* **WORK TO DO**:
Output the lines below exactly, please, from the first line until the line with "R = math.radians", counting both.
┌────────
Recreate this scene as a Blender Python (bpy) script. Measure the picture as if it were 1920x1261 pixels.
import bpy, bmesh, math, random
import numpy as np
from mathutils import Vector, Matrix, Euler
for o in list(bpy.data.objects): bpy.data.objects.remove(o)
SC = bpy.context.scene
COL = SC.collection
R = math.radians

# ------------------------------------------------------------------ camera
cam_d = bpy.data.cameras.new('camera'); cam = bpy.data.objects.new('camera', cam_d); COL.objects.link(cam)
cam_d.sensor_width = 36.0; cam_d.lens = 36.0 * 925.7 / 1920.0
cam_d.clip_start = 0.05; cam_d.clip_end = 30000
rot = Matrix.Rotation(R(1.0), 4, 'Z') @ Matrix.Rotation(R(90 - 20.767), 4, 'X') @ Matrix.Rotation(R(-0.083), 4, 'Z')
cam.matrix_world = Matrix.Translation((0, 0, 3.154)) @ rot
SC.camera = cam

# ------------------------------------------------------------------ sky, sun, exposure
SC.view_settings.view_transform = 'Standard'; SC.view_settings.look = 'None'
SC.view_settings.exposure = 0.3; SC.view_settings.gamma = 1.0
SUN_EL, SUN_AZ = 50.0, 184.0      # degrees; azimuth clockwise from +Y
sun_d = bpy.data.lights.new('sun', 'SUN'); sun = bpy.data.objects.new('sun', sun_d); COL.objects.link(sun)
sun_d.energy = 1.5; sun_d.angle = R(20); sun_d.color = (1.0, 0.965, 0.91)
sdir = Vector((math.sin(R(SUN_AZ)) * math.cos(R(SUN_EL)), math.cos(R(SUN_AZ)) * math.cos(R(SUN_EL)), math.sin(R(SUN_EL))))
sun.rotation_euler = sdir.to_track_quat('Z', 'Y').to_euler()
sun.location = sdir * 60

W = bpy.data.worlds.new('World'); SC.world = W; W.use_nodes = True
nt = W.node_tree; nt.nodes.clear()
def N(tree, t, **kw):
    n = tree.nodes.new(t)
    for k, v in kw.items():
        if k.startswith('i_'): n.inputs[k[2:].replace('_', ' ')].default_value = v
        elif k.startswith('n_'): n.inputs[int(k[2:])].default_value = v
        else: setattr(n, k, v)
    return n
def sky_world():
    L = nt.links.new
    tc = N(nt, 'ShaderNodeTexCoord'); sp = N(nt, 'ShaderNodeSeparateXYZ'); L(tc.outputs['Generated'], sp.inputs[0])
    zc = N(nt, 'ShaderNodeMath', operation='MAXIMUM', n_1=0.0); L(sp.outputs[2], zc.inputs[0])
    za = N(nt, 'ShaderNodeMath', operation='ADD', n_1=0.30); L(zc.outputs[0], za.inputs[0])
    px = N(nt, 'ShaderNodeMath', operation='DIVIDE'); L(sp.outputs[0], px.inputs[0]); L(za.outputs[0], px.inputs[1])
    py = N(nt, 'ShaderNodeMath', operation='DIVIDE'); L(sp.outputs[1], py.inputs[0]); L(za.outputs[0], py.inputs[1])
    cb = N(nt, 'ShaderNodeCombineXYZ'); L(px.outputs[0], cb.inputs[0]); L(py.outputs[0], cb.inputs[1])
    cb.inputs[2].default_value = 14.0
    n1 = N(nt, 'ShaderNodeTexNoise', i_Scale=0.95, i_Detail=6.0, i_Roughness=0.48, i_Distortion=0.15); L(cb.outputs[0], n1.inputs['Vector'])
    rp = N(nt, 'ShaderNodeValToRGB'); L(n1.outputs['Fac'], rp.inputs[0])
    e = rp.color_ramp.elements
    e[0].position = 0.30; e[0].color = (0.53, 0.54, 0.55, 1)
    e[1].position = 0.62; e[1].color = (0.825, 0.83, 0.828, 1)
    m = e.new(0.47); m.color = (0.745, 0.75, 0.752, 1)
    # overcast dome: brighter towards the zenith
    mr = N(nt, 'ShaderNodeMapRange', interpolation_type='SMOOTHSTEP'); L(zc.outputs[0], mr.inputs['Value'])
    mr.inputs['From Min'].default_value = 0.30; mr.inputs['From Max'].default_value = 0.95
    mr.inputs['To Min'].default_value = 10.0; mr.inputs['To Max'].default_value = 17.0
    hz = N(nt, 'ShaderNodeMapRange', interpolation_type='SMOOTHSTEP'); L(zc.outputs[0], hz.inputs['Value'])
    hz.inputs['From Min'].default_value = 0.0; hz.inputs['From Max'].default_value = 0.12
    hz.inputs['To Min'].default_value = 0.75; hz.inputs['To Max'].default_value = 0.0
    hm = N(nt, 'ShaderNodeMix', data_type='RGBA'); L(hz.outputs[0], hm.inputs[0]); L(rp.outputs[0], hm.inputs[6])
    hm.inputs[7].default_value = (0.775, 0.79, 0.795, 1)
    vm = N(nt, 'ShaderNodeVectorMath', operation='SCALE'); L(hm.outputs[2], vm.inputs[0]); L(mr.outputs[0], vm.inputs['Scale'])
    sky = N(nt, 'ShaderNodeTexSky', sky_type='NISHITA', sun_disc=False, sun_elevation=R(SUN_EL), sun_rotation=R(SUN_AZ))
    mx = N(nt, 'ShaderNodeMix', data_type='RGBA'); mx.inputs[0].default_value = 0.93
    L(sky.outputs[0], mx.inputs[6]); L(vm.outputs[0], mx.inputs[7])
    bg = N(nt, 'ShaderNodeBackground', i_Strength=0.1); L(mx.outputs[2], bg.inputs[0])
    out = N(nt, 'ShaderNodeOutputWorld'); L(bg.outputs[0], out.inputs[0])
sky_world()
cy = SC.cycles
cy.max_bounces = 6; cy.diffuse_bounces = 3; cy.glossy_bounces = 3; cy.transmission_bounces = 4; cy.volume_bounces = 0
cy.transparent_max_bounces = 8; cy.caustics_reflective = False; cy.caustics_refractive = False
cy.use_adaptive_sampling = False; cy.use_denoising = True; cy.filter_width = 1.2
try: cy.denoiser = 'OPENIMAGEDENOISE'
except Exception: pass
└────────
* **THE RESPONSE**:
Recreate this scene as a Blender Python (bpy) script. Measure the picture as if it were 1920x1261 pixels.
import bpy, bmesh, math, random
import numpy as np
from mathutils import Vector, Matrix, Euler
for o in list(bpy.data.objects): bpy.data.objects.remove(o)
SC = bpy.context.scene
COL = SC.collection
R = math.radians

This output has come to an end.